DATA EXTRACT -
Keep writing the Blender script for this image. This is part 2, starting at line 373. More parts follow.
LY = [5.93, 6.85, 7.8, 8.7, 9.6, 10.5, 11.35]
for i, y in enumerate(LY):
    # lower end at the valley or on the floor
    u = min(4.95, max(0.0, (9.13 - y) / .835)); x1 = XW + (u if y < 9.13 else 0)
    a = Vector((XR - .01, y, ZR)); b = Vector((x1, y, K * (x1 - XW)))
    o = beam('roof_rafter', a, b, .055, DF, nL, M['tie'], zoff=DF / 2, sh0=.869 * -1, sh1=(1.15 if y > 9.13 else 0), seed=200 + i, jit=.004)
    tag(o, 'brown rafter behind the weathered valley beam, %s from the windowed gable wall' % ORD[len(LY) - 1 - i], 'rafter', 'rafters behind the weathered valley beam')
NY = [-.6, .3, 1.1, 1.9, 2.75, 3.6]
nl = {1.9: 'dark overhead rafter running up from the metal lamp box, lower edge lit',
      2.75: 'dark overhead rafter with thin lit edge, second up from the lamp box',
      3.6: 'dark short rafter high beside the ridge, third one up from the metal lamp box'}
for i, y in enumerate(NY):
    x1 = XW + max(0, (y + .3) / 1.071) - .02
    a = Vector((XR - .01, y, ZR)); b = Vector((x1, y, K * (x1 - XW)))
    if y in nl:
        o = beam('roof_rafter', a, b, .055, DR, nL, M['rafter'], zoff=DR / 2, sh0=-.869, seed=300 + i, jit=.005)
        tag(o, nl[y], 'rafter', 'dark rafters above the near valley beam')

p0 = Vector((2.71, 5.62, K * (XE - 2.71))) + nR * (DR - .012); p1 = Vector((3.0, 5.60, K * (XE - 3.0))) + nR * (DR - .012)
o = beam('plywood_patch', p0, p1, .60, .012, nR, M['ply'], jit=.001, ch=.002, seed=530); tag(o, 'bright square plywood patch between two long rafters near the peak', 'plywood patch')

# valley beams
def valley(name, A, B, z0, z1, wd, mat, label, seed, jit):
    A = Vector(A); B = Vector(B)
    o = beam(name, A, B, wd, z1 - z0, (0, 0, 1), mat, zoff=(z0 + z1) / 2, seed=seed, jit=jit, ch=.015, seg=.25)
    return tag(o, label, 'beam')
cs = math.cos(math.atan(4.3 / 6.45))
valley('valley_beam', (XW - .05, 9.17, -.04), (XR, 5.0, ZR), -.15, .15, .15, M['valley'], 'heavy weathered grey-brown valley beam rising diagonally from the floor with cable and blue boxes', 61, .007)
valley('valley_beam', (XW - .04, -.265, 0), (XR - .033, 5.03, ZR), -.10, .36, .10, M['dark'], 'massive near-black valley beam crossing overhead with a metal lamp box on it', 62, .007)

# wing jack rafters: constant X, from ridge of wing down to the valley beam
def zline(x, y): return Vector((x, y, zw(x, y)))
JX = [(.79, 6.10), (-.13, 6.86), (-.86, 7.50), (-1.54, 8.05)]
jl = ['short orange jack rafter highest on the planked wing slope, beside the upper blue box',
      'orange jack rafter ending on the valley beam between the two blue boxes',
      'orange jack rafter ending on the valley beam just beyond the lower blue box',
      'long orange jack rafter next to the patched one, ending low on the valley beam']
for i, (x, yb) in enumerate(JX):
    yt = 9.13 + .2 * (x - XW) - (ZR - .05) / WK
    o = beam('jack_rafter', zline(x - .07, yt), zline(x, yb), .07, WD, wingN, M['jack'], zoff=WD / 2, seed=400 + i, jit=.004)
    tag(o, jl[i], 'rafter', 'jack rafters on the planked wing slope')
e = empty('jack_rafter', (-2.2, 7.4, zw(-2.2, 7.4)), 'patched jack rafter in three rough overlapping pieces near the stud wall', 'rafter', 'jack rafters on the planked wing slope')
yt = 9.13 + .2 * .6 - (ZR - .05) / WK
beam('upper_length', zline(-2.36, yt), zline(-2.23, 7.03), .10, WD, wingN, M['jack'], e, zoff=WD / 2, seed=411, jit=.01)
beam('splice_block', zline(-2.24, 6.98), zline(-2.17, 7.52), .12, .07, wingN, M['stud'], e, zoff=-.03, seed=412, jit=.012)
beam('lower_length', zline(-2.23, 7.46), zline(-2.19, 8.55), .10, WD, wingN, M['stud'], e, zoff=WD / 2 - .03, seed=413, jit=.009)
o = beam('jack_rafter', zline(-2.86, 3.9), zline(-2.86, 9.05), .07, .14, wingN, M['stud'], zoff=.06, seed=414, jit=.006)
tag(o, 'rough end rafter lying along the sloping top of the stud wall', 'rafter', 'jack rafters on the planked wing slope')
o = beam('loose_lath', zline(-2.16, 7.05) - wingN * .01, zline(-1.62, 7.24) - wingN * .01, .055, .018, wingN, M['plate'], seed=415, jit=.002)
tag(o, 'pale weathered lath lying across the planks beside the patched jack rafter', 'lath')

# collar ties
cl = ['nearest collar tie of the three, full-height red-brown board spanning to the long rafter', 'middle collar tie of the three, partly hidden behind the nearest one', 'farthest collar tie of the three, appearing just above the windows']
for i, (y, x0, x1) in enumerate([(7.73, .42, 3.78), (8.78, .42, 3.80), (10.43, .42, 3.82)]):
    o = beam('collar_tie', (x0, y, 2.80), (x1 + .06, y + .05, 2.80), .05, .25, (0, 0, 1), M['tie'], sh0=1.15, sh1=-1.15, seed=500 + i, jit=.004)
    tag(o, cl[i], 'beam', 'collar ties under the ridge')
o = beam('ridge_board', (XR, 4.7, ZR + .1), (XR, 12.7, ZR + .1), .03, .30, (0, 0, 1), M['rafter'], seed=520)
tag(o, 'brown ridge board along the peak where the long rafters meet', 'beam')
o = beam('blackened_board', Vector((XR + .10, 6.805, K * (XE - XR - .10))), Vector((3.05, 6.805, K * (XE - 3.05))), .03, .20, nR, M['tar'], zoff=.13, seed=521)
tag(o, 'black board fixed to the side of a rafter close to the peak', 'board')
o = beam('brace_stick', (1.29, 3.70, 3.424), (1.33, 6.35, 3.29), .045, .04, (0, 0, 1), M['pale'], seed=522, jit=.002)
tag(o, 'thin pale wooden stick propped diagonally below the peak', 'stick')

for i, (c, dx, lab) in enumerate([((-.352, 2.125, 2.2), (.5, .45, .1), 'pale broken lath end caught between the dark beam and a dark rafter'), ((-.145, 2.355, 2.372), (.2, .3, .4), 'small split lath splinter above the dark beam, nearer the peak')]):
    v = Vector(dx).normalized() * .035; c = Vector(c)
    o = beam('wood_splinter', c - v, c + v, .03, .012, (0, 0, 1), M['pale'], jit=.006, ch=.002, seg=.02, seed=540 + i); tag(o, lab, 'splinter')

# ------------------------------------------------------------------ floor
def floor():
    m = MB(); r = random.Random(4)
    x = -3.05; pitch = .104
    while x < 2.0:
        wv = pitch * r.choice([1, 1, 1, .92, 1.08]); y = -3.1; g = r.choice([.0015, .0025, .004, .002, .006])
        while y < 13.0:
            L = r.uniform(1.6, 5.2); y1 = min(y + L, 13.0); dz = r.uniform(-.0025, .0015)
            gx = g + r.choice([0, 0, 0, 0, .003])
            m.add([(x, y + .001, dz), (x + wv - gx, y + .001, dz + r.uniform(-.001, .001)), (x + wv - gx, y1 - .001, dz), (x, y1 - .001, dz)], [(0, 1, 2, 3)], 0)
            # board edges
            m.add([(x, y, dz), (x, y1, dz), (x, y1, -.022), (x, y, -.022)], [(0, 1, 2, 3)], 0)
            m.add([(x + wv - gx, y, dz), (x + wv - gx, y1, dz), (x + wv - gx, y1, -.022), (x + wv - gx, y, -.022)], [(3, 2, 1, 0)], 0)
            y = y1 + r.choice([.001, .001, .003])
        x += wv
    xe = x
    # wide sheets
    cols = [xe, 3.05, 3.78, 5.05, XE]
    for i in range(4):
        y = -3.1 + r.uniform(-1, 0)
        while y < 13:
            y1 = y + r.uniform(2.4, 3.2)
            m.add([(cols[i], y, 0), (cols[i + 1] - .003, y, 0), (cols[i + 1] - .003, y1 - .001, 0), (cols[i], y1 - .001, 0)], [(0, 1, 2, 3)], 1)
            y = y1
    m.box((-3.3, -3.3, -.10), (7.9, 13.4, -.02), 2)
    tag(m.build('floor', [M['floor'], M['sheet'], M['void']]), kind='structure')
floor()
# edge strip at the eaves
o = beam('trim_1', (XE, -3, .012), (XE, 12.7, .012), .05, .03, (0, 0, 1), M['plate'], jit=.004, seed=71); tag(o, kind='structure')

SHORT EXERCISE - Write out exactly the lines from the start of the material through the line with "boxes', 61, .007)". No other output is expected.

RESULT -
Keep writing the Blender script for this image. This is part 2, starting at line 373. More parts follow.
LY = [5.93, 6.85, 7.8, 8.7, 9.6, 10.5, 11.35]
for i, y in enumerate(LY):
    # lower end at the valley or on the floor
    u = min(4.95, max(0.0, (9.13 - y) / .835)); x1 = XW + (u if y < 9.13 else 0)
    a = Vector((XR - .01, y, ZR)); b = Vector((x1, y, K * (x1 - XW)))
    o = beam('roof_rafter', a, b, .055, DF, nL, M['tie'], zoff=DF / 2, sh0=.869 * -1, sh1=(1.15 if y > 9.13 else 0), seed=200 + i, jit=.004)
    tag(o, 'brown rafter behind the weathered valley beam, %s from the windowed gable wall' % ORD[len(LY) - 1 - i], 'rafter', 'rafters behind the weathered valley beam')
NY = [-.6, .3, 1.1, 1.9, 2.75, 3.6]
nl = {1.9: 'dark overhead rafter running up from the metal lamp box, lower edge lit',
      2.75: 'dark overhead rafter with thin lit edge, second up from the lamp box',
      3.6: 'dark short rafter high beside the ridge, third one up from the metal lamp box'}
for i, y in enumerate(NY):
    x1 = XW + max(0, (y + .3) / 1.071) - .02
    a = Vector((XR - .01, y, ZR)); b = Vector((x1, y, K * (x1 - XW)))
    if y in nl:
        o = beam('roof_rafter', a, b, .055, DR, nL, M['rafter'], zoff=DR / 2, sh0=-.869, seed=300 + i, jit=.005)
        tag(o, nl[y], 'rafter', 'dark rafters above the near valley beam')

p0 = Vector((2.71, 5.62, K * (XE - 2.71))) + nR * (DR - .012); p1 = Vector((3.0, 5.60, K * (XE - 3.0))) + nR * (DR - .012)
o = beam('plywood_patch', p0, p1, .60, .012, nR, M['ply'], jit=.001, ch=.002, seed=530); tag(o, 'bright square plywood patch between two long rafters near the peak', 'plywood patch')

# valley beams
def valley(name, A, B, z0, z1, wd, mat, label, seed, jit):
    A = Vector(A); B = Vector(B)
    o = beam(name, A, B, wd, z1 - z0, (0, 0, 1), mat, zoff=(z0 + z1) / 2, seed=seed, jit=jit, ch=.015, seg=.25)
    return tag(o, label, 'beam')
cs = math.cos(math.atan(4.3 / 6.45))
valley('valley_beam', (XW - .05, 9.17, -.04), (XR, 5.0, ZR), -.15, .15, .15, M['valley'], 'heavy weathered grey-brown valley beam rising diagonally from the floor with cable and blue boxes', 61, .007)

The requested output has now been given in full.